A frictional soliton controls the resistance law of shear-thickening suspensions in pipes

Abstract

Pipe flows are commonly found in nature and industry as an effective mean of transporting fluids. They are primarily characterized by their resistance law, which relates the mean flow rate to the driving pressure gradient. Since Poiseuille and Hagen, various flow regimes and fluid rheologies have been investigated, but the behavior of shear-thickening suspensions, which jam above a critical shear stress, remains poorly understood despite important applications (e.g., concrete or food processing). In this study, we build on recent advances in the physics of shear-thickening suspensions to address their flow through pipes and establish their resistance law.
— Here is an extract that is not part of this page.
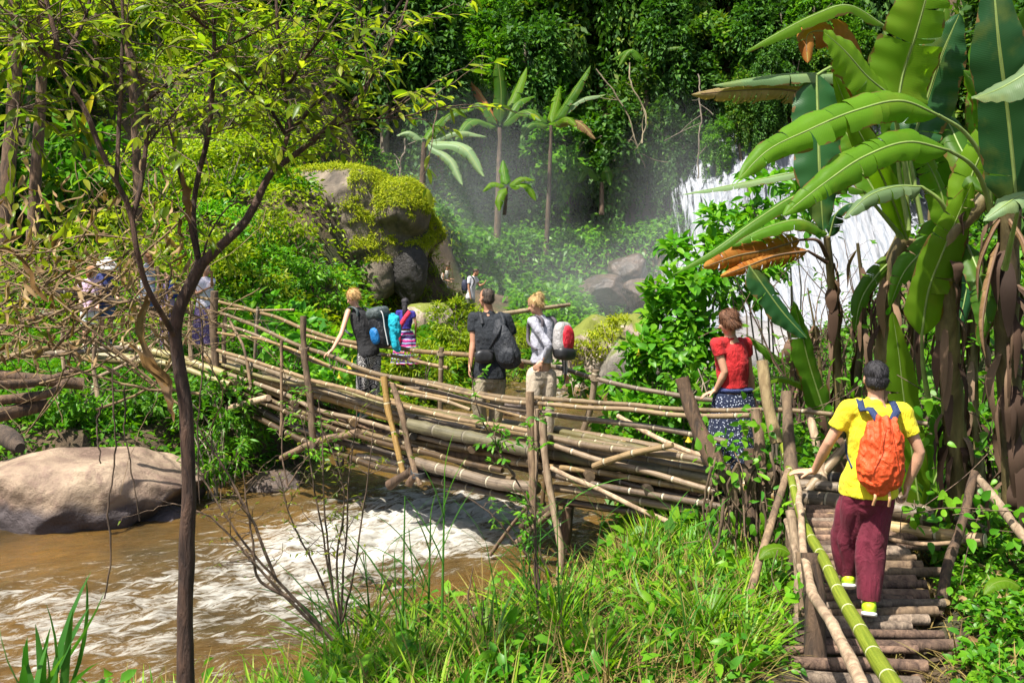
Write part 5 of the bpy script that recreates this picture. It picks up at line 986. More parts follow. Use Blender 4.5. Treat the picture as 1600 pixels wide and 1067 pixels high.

We find that for discontinuously shear-thickening suspensions (large particule volume fractions), the flow rate saturates at high driving stress. Local pressure and velocity measurements reveal that this saturation stems from the emergence of a frictional soliton: a unique, localized, superdissipative, and backpropagating flow structure coexisting with the laminar frictionless flow phase observed at low driving stress. We characterize the remarkably steep effective rheology of the frictional soliton and show that it sets the resistance law at the whole pipe scale. These findings offer an unusual perspective on low-Reynolds suspension flows through pipes, intriguingly reminiscent of the transition to turbulence for simple fluids. They also provide a predictive law for the transport of such suspensions in pipe systems, with implications for a wide range of applications.